Pendirian toko modern ini juga wajib untuk memperhatikan jarak lokasi usahanya terhadap pasar tradisional yang telah ada sebelumnya di wilayah tersebut. Peraturan yang mengatur mengenai jarak antar toko modern dengan pasar tradisional ini diatur di dalam Peraturan Daerah. Jadi, masing-masing daerah otonomi dapat memiliki aturan yang berbeda.

Misalnya saja untuk wilayah DKI Jakarta, hal ini diatur di dalam pasar 10 Peraturan Daerah Provinsi DKI Jakarta Nomor 2 Tahun 2002, tentang Perpasaran Swasta. Di dalam undang-undang daerah tersebut, ditentukan mengenai jarak sarana atau tempat usaha seperti berikut ini :

1.    Usaha perpasaran swasta yang memiliki luas lantai 100 m2 s.d. 200 m2 harus berjarak radius 0,5 km dari pasar lingkungan dan terletak di sisi jalan lingkungan /kolektor /arteri.
2.    Usaha perpasaran swasta yang luas lantainya antara 200 m2 s.d. 1.000 m2 harus berada di jarak radius 1 km dari pasar lingkungan dan terletak di sisi jalan kolektor /arteri.
3.    Usaha perpasaran swasta yang luas lantainya diantara 1.000 m2 s.d 2.000 m2 harus berjarak radius 1,5 km dari pasar lingkungann dan terletak di sisi jalan kolektor /arteri.
4.     Usaha perpasaran swasta yang luas lantainya diantara 2.000 m2 s.d 4.000 m2 harus berjarak radius 2 km dari pasar lingkungann dan terletak di sisi jalan kolektor /arteri.
5.    Usaha perpasaran swasta yang luas lantainya di atas 4.000 m2 harus berjarak radius 2,5 km dari pasar lingkungann dan terletak di sisi jalan kolektor /arteri.
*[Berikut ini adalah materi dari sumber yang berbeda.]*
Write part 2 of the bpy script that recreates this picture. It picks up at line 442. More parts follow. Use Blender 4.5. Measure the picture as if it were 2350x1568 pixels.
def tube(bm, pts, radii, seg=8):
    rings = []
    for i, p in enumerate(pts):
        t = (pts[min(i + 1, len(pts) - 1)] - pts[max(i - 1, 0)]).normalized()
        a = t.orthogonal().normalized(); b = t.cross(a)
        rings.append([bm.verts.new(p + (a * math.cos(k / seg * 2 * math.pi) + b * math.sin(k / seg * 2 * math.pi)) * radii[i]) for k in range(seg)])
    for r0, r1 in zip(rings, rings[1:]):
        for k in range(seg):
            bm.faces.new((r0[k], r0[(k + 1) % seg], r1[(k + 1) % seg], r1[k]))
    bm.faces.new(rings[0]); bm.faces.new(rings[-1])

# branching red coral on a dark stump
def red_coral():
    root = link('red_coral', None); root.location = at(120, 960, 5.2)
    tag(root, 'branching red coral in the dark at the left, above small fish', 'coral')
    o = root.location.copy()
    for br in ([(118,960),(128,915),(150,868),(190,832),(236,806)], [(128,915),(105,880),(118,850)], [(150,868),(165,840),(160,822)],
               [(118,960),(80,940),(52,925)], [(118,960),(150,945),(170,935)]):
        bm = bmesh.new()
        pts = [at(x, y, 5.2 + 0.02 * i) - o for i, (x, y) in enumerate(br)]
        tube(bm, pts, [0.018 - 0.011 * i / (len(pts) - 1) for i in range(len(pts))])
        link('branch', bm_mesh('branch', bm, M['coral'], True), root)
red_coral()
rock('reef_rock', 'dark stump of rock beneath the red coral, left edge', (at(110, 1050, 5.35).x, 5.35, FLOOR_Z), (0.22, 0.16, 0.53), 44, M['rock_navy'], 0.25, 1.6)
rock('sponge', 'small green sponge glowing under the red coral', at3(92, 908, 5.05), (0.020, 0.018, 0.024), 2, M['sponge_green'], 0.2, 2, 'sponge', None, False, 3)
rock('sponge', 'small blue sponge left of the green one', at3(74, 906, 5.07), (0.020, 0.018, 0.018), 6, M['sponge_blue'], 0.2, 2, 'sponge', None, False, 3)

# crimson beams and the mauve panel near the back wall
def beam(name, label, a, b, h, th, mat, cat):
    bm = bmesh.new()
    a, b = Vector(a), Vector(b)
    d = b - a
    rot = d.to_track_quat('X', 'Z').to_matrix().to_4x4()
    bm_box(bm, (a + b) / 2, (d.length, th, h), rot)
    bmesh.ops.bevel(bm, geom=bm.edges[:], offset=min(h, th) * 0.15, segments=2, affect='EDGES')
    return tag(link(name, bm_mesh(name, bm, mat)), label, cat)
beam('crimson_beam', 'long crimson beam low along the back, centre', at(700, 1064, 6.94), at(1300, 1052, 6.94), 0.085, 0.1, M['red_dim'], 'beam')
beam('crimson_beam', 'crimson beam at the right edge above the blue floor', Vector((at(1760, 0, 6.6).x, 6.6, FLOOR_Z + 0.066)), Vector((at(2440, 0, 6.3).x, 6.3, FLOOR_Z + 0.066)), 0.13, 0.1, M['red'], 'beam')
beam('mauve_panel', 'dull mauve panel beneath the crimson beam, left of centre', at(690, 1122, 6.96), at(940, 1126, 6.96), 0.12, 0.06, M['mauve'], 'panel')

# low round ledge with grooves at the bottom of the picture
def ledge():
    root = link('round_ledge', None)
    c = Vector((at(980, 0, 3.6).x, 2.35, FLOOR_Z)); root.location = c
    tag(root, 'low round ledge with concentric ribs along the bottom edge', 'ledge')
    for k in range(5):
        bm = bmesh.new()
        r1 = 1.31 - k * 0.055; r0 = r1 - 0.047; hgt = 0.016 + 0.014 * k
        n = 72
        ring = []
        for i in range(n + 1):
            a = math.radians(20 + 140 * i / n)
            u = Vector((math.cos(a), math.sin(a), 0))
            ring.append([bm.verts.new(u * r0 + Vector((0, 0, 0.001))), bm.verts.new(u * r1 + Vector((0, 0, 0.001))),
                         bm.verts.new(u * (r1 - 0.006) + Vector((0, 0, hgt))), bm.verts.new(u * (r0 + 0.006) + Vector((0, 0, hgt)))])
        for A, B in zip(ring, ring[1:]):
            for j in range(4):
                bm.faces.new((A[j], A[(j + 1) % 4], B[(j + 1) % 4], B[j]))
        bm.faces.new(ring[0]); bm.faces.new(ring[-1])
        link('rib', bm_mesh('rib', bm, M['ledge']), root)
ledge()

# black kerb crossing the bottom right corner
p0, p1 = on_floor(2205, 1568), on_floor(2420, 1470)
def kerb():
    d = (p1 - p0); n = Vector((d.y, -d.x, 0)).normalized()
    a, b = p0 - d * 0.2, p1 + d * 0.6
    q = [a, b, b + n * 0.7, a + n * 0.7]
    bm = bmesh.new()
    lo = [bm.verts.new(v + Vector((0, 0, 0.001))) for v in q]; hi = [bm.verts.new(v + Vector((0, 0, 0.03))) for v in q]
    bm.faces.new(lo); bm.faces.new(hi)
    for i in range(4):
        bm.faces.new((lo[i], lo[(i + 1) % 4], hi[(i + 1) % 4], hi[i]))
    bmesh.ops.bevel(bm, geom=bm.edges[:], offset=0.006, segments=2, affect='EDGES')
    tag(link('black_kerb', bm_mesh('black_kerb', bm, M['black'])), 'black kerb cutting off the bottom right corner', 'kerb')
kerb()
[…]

Pegnawasan terhadap aktivitas pasar ritel modern ini selain diatur melalui Peraturan Presiden, terdapat juga Komisi Pengawas Persaingan Usaha (KPPU) yang turut mengawasi persaingan yang terjadi antara peritel besar atau modern dengan peritel kecil atau pasar tradisional.